How Lady Gaga Really Acheived Her House Of Gucci Transformation
Lady Gaga takes her craft incredibly seriously. In fact, in her role as Patrizia Reggiani in the film "House of Gucci," the chart-topper said that she refused to break character, even when she wasn't in front of the cameras. For British Vogue's December cover story, Gaga revealed, "I lived as her [Reggiani] for a year and a half. And I spoke with an accent for nine months of that. I never broke. I stayed with her." If that weren't enough, Gaga also said that she didn't want to meet Reggiani, the woman who was convicted of hiring someone to murder her husband, fashion heir Maurizio Gucci, because she didn't want to cloud her judgement of who she really was, and the reason why she spent time behind bars for her crime. "I didn't wanna meet her because I could tell very quickly that this woman wanted to be glorified for this murder, and she wanted to be remembered as this criminal. I didn't wanna collude with something that I don't believe in. You know, she did have her husband murdered," Gaga told "Good Morning America."
But if there's one thing that Lady Gaga did do for her role, it was completely transform herself like she's never done before. And it doesn't sound like Gaga had any regrets over it, either.
Inside Lady Gaga's Italian makeover
Lady Gaga knew that in order to play Patrizia Reggiani, she had to act like her, speak like her, and certainly look like her, too. She did what perhaps any good Italian grandchild would do, and that's load up on bread and pasta to gain weight, much to the delight of 'nonnas' and 'nonnis' throughout Italy. She told The Hollywood Reporter, "We had as much food as we possibly could have on the table to celebrate the good fortune that came from hard work and elbow grease."

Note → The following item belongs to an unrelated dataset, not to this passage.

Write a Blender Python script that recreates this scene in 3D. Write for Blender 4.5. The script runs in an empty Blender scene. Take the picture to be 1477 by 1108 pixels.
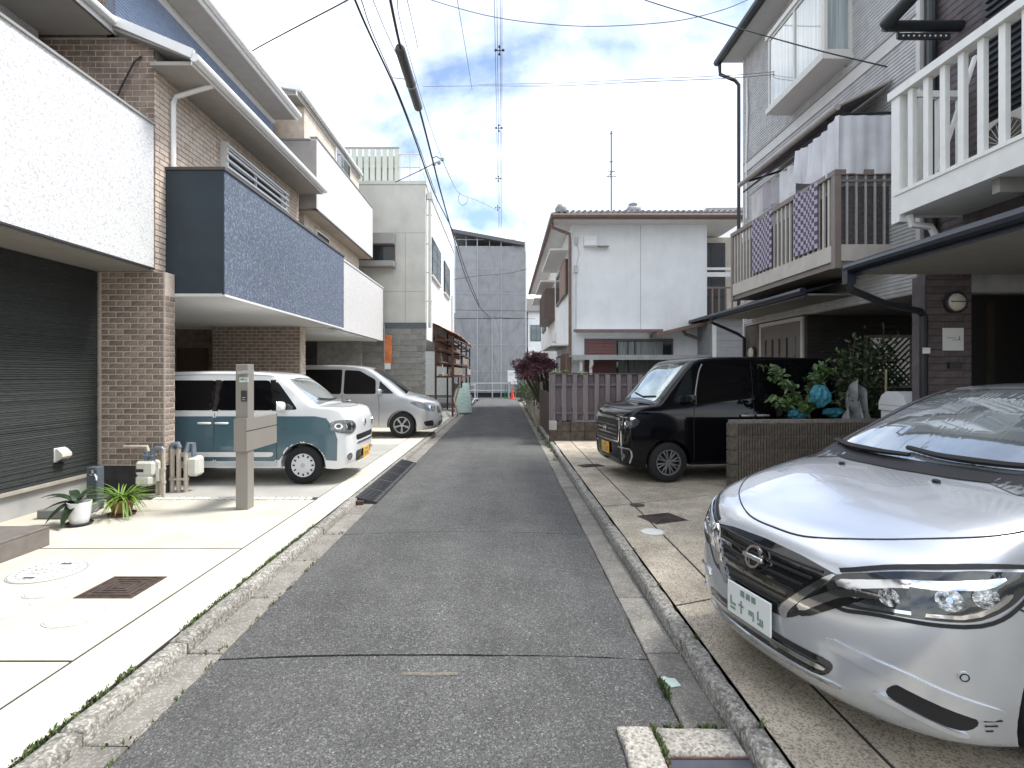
import bpy, bmesh, math, random
from mathutils import Vector, Matrix, noise
from mathutils.bvhtree import BVHTree
random.seed(7)
R = math.radians
SC = bpy.context.scene
COL = SC.collection

# ---------------------------------------------------------------- camera, sky, sun, exposure
F = 790.0            # focal length in pixels of the 1477 px wide photograph
CZ = 1.68            # eye height above the road
cam_data = bpy.data.cameras.new('camera')
cam = bpy.data.objects.new('camera', cam_data)
COL.objects.link(cam)
cam.location = (0, 0, CZ)
cam.rotation_euler = (R(90), 0, 0)
cam_data.sensor_width = 36.0
cam_data.lens = F / 1477.0 * 36.0
cam_data.shift_x = (738.5 - 728.0) / 1477.0
cam_data.shift_y = -(554.0 - 540.0) / 1477.0
cam_data.clip_start = 0.05
cam_data.clip_end = 2000
SC.camera = cam

SUN_EL, SUN_AZ = 60.0, 15.0          # azimuth from +X towards +Y
sd = Vector((math.cos(R(SUN_EL)) * math.cos(R(SUN_AZ)), math.cos(R(SUN_EL)) * math.sin(R(SUN_AZ)), math.sin(R(SUN_EL))))
sun_data = bpy.data.lights.new('sun', 'SUN')
sun_data.energy = 2.3
sun_data.angle = R(14)
sun_data.color = (1.0, 0.98, 0.95)
sun = bpy.data.objects.new('sun', sun_data)
sun.rotation_euler = sd.to_track_quat('Z', 'Y').to_euler()
COL.objects.link(sun)

world = bpy.data.worlds.new('World')
SC.world = world
world.use_nodes = True
wt = world.node_tree
wt.nodes.clear()
def wn(t, **k):
    n = wt.nodes.new(t)
    for a, b in k.items():
        setattr(n, a, b)
    return n
w_out = wn('ShaderNodeOutputWorld')
w_bg = wn('ShaderNodeBackground')
w_bg.inputs['Strength'].default_value = 0.1
w_sky = wn('ShaderNodeTexSky', sky_type='NISHITA', sun_disc=False)
w_sky.ozone_density = 0.3
w_sky.sun_elevation = R(SUN_EL)
w_sky.sun_rotation = R(90 - SUN_AZ)
w_co = wn('ShaderNodeTexCoord')
w_sep = wn('ShaderNodeSeparateXYZ')
wt.links.new(w_co.outputs['Generated'], w_sep.inputs[0])
w_zz = wn('ShaderNodeMath', operation='MAXIMUM'); w_zz.inputs[1].default_value = 0.0
wt.links.new(w_sep.outputs[2], w_zz.inputs[0])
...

Lady Gaga also wanted to make sure that she understood what it meant to be an Italian from Milan and not an Italian-American from Brooklyn. She explained, "I worked a lot on digging into my ancestry and kind of reversing the car, reverse assimilation. How do I get out of the Italian American thing and get myself into what it means to be an Italian woman?"
As another Italian big screen bombshell, Sophia Loren, once said, "Everything you see I owe to spaghetti" (per HuffPost). And to that, we say, "Buon appetito."